** start of STORED DATA **

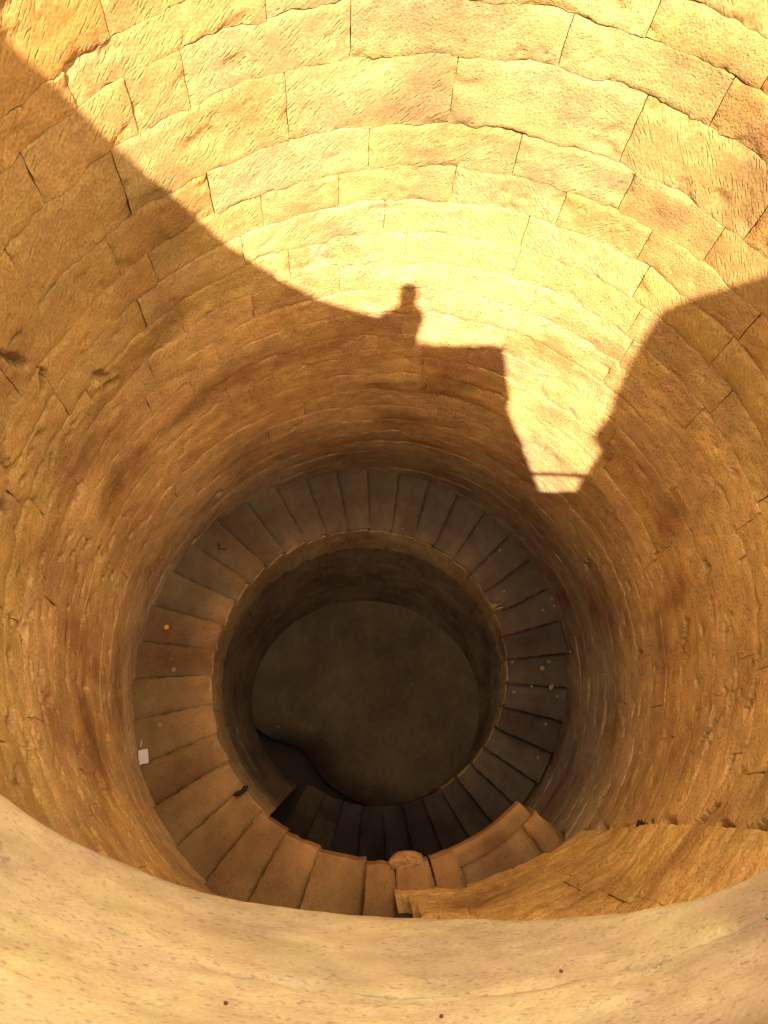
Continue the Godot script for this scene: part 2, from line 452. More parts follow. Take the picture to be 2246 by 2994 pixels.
func build_textures() -> void:
	var S := 1024
	# dressed stone: slanting tool marks over grain
	var tool := stretched(grey(11, S, 420, 0.045, 3), S, S, -1.0)
	var tool2 := stretched(grey(17, S, 560, 0.075, 3), S, S, -1.0)
	var grain := grey(12, S, S, 0.055, 3).get_data()
	var lumps := grey(13, S, S, 0.008, 3).get_data()
	var beds := stretched(grey(14, 256, S, 0.02, 3), S, S, 0.0)
	var pits := grey(15, S, S, 0.045, 2).get_data()
	var dressed := PackedByteArray(); dressed.resize(S * S)
	var bedded := PackedByteArray(); bedded.resize(S * S)
	var col := PackedByteArray(); col.resize(S * S * 3)
	var colb := PackedByteArray(); colb.resize(S * S * 3)
	var cols := PackedByteArray(); cols.resize(S * S * 3)
	var holes := stretched(grey(16, 620, S, 0.05, 2), S, S, 0.0)
	for i in S * S:
		var t := float(tool[i]) / 255.0
		var t2 := float(tool2[i]) / 255.0
		var g := float(grain[i]) / 255.0
		var l := float(lumps[i]) / 255.0
		var b := float(beds[i]) / 255.0
		var p := float(pits[i]) / 255.0
		var cut := clampf((0.40 - t) * 6.0, 0.0, 1.0)
		var k := clampf((l - 0.36) * 3.0, 0.05, 1.0)
		var v := 0.42 - 0.42 * cut * k + (0.16 * t + 0.14 * t2) * k + 0.24 * l + 0.20 * g
		dressed[i] = int(clampf(v, 0.0, 1.0) * 255.0)
		var pit := clampf((p - 0.70) * 7.0, 0.0, 1.0)
		var w := 0.14 * b + 0.36 * l + 0.34 * g + 0.16 * t2 - 0.3 * pit
		bedded[i] = int(clampf(w + 0.1, 0.0, 1.0) * 255.0)
		var c := 0.92 + 0.22 * (g - 0.5) + 0.10 * (l - 0.5) + 0.06 * (t - 0.5)
		col[i * 3] = int(clampf(c, 0, 1) * 255.0)
		col[i * 3 + 1] = int(clampf(c + 0.03 * (l - 0.5), 0, 1) * 255.0)
		col[i * 3 + 2] = int(clampf(c - 0.05 * (g - 0.5), 0, 1) * 255.0)
		var cb := 0.945 + 0.24 * (g - 0.5) + 0.06 * (b - 0.5) + 0.16 * (l - 0.5) - 0.12 * pit
		var hole := clampf((float(holes[i]) / 255.0 - 0.69) * 6.0, 0.0, 1.0)
		var cs := 0.95 + 0.07 * (g - 0.5) + 0.10 * (l - 0.5) - 0.13 * hole
		cols[i * 3] = int(clampf(cs, 0, 1) * 255.0)
		cols[i * 3 + 1] = int(clampf(cs - 0.02 * hole, 0, 1) * 255.0)
		cols[i * 3 + 2] = int(clampf(cs + 0.02 * hole, 0, 1) * 255.0)
		colb[i * 3] = int(clampf(cb, 0, 1) * 255.0)
		colb[i * 3 + 1] = int(clampf(cb - 0.02 * (b - 0.5), 0, 1) * 255.0)
		colb[i * 3 + 2] = int(clampf(cb + 0.05 * (b - 0.5), 0, 1) * 255.0)
	M["dressed_h"] = tex(Image.create_from_data(S, S, false, Image.FORMAT_L8, dressed))
	M["bedded_h"] = tex(Image.create_from_data(S, S, false, Image.FORMAT_L8, bedded))
	M["dressed_c"] = tex(Image.create_from_data(S, S, false, Image.FORMAT_RGB8, col))
	M["smooth_c"] = tex(Image.create_from_data(S, S, false, Image.FORMAT_RGB8, cols))
	M["bedded_c"] = tex(Image.create_from_data(S, S, false, Image.FORMAT_RGB8, colb))
	# stains of the whole wall, laid out once: across = the angle, down = from 2.3 to -1.7 stair radii
	var W := 2048
	var H := 1024
	var broad := grey(21, W, H, 0.006, 4).get_data()
	var streak := stretched(grey(22, 380, H, 0.02, 4), W, H, 0.0)
	var bloom := grey(23, W, H, 0.02, 5).get_data()
	var flow := stretched(grey(24, 512, H, 0.012, 3), W, H, 0.0)
	var st := PackedByteArray(); st.resize(W * H * 3)
	for y in H:
		var h := 2.3 - 4.0 * float(y) / H
		# pale salt on the worn middle of the wall, greyer damp stone towards the stair
		var salt_zone := exp(-pow((h - 0.85) / 0.28, 2.0))
		for x in W:
			var i := y * W + x
			var deg := 360.0 * float(x) / W
			var br := float(broad[i]) / 255.0 - 0.5
			var sk := float(streak[i]) / 255.0 - 0.5
			var bl := float(bloom[i]) / 255.0
			var fl := float(flow[i]) / 255.0
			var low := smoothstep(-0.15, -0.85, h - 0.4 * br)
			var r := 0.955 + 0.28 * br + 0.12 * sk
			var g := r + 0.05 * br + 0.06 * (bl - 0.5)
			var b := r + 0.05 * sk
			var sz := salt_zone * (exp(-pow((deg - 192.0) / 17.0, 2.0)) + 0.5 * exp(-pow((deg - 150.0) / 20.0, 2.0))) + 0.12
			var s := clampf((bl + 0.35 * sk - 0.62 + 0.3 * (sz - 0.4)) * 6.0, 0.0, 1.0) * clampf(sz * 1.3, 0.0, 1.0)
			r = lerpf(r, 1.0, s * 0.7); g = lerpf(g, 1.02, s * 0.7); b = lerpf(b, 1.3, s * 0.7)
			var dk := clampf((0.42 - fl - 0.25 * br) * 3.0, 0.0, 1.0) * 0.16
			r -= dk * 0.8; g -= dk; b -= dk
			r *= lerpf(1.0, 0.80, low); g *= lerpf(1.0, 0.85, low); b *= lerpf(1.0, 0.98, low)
			st[i * 3] = int(clampf(r, 0, 1) * 255.0)
			st[i * 3 + 1] = int(clampf(g, 0, 1) * 255.0)
			st[i * 3 + 2] = int(clampf(b, 0, 1) * 255.0)
	# stains and pale patches with a place of their own: [angle, height, half width deg, half height, tilt, colour, strength]
	for sp in [[251.0, 0.42, 4.5, 0.15, 0.5, Color(0.6, 0.47, 0.40), 0.36], [277.7, 0.38, 5.0, 0.2, 0.35, Color(0.6, 0.47, 0.40), 0.36], [281.0, 0.10, 3.0, 0.12, 0.3, Color(0.6, 0.47, 0.40), 0.3], [222.0, 0.42, 14.0, 0.07, 0.1, Color(0.6, 0.48, 0.42), 0.36], [205.0, 0.40, 14.0, 0.06, 0.0, Color(0.6, 0.48, 0.42), 0.33], [180.0, 0.1, 20.0, 0.05, 0.0, Color(0.6, 0.5, 0.44), 0.4], [150.3, 0.57, 1.1, 0.02, 0.1, Color(1, 1, 1), 0.95], [142.6, 0.535, 1.6, 0.03, 0.3, Color(1, 1, 1), 0.95], [141.0, 0.50, 1.2, 0.025, 0.5, Color(1, 1, 1), 0.9], [186.0, 0.98, 2.2, 0.03, 0.2, Color(1, 1, 1), 0.85], [198.9, 0.93, 2.5, 0.02, 0.0, Color(1, 1, 1), 0.8], [186.0, 0.83, 2.5, 0.015, 0.0, Color(1, 1, 1), 0.7], [118.0, 0.45, 4.0, 0.1, -0.4, Color(0.6, 0.48, 0.42), 0.32], [105.0, 0.2, 3.0, 0.2, -0.4, Color(0.6, 0.48, 0.42), 0.3]]:
		var x0 := int((sp[0] - sp[2] * 2.0) / 360.0 * W)
		var x1 := int((sp[0] + sp[2] * 2.0) / 360.0 * W)
		var y0 := int((2.3 - sp[1] - sp[3] * 2.0) / 4.0 * H)
		var y1 := int((2.3 - sp[1] + sp[3] * 2.0) / 4.0 * H)
		for y in range(maxi(y0, 0), mini(y1, H)):
			for x in range(maxi(x0, 0), mini(x1, W)):
				var i := y * W + x
				var dy: float = (2.3 - 4.0 * float(y) / H - sp[1]) / sp[3]
				var dx: float = (360.0 * float(x) / W - sp[0]) / sp[2] + sp[4] * dy
				var q := exp(-(dx * dx + dy * dy)) * (0.5 + float(bloom[i]) / 255.0) + 0.35 * (float(broad[i]) / 255.0 - 0.5)
				var hard := 0.30 if sp[5].r < 0.9 else 0.5
				q = smoothstep(hard - 0.1, hard + (0.6 if sp[5].r < 0.9 else 0.35), q) * sp[6]
				st[i * 3] = int(lerpf(st[i * 3], 255.0 * sp[5].r, q) if sp[5].r > 0.9 else st[i * 3] * lerpf(1.0, sp[5].r, q))
				st[i * 3 + 1] = int(lerpf(st[i * 3 + 1], 255.0, q) if sp[5].r > 0.9 else st[i * 3 + 1] * lerpf(1.0, sp[5].g, q))
				st[i * 3 + 2] = int(lerpf(st[i * 3 + 2], 255.0, q) if sp[5].r > 0.9 else st[i * 3 + 2] * lerpf(1.0, sp[5].b, q))
	M["stains"] = tex(Image.create_from_data(W, H, false, Image.FORMAT_RGB8, st))

func tex(im: Image) -> ImageTexture:
	im.generate_mipmaps()
	return ImageTexture.create_from_image(im)

func stone_material(c: String, h: String, tile: float, relief: float) -> StandardMaterial3D:
	var m := StandardMaterial3D.new()
	m.vertex_color_use_as_albedo = true
	m.albedo_texture = M[c]
	m.heightmap_enabled = true
	m.heightmap_texture = M[h]
	m.heightmap_scale = relief
	m.uv1_scale = Vector3(1.0 / tile, 1.0 / tile, 1)
	m.roughness = 0.95
	m.metallic_specular = 0.2
	m.detail_enabled = true
	m.detail_albedo = M["stains"]
	m.detail_blend_mode = BaseMaterial3D.BLEND_MODE_MUL
	m.detail_uv_layer = BaseMaterial3D.DETAIL_UV_2
	return m

func plain(c: Color, rough := 0.9) -> StandardMaterial3D:
	var m := StandardMaterial3D.new()
	m.albedo_color = c.linear_to_srgb()
	m.roughness = rough
	return m

# ------------------------------------------------------------------ small shapes
func pebble_mesh(r: float, flat: float, s: int) -> ArrayMesh:
	var sp := SphereMesh.new()
	sp.radius = 1.0; sp.height = 2.0; sp.radial_segments = 18; sp.rings = 10
	var arr := sp.get_mesh_arrays()
	var v: PackedVector3Array = arr[Mesh.ARRAY_VERTEX]
	for i in v.size():
		var p := v[i]
		var k := 1.0 + 0.35 * n_mid.get_noise_3d(p.x * 1.3 + s * 7.1, p.y * 1.3, p.z * 1.3)
		v[i] = Vector3(p.x * k * r, p.y * k * r * flat, p.z * k * r * 0.85)
	arr[Mesh.ARRAY_VERTEX] = v
	arr[Mesh.ARRAY_TANGENT] = null
	var cc := PackedColorArray()
	cc.resize(v.size())
	cc.fill(Color(0.68, 0.42, 0.18))
	arr[Mesh.ARRAY_COLOR] = cc
	arr[Mesh.ARRAY_TEX_UV2] = arr[Mesh.ARRAY_TEX_UV]
	var m := ArrayMesh.new()
	m.add_surface_from_arrays(Mesh.PRIMITIVE_TRIANGLES, arr)
	var st := SurfaceTool.new()
	st.create_from(m, 0)
	st.generate_normals()
	return st.commit()

func prism(poly: PackedVector2Array, z0: float, z1: float) -> ArrayMesh:
	var st := SurfaceTool.new()
	st.begin(Mesh.PRIMITIVE_TRIANGLES)
	st.set_smooth_group(-1)
	var tri := Geometry2D.triangulate_polygon(poly)
	for zz in [[z0, false], [z1, true]]:
		for t in range(0, tri.size(), 3):
			var ids := [tri[t], tri[t + 1], tri[t + 2]]
			var cr := (poly[ids[1]] - poly[ids[0]]).cross(poly[ids[2]] - poly[ids[0]])
			if (cr > 0.0) == zz[1]: ids.reverse()
			for q in ids:
				st.set_uv(poly[q]); st.set_color(Color(0.9, 0.58, 0.2))
				st.add_vertex(Vector3(poly[q].x, poly[q].y, zz[0]))
	var area := 0.0
	for i in poly.size(): area += poly[i].cross(poly[(i + 1) % poly.size()])
	for i in poly.size():
		var a := poly[i]
		var b := poly[(i + 1) % poly.size()]
		var qd := [Vector3(a.x, a.y, z0), Vector3(b.x, b.y, z0), Vector3(b.x, b.y, z1), Vector3(a.x, a.y, z1)]
		if area > 0.0: qd.reverse()
		for q in [0, 1, 2, 0, 2, 3]:
			st.set_uv(Vector2(qd[q].x + qd[q].z, qd[q].y)); st.set_color(Color(0.9, 0.58, 0.2))
			st.add_vertex(qd[q])
	st.generate_normals()
	return st.commit()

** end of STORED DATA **

Give back, exactly as written, each line from the one that contains "var s := clampf((bl" through the one that contains "r -= dk * 0.8; g -= dk; b -= dk".

§ **TASK OUTPUT**
			var s := clampf((bl + 0.35 * sk - 0.62 + 0.3 * (sz - 0.4)) * 6.0, 0.0, 1.0) * clampf(sz * 1.3, 0.0, 1.0)
			r = lerpf(r, 1.0, s * 0.7); g = lerpf(g, 1.02, s * 0.7); b = lerpf(b, 1.3, s * 0.7)
			var dk := clampf((0.42 - fl - 0.25 * br) * 3.0, 0.0, 1.0) * 0.16
			r -= dk * 0.8; g -= dk; b -= dk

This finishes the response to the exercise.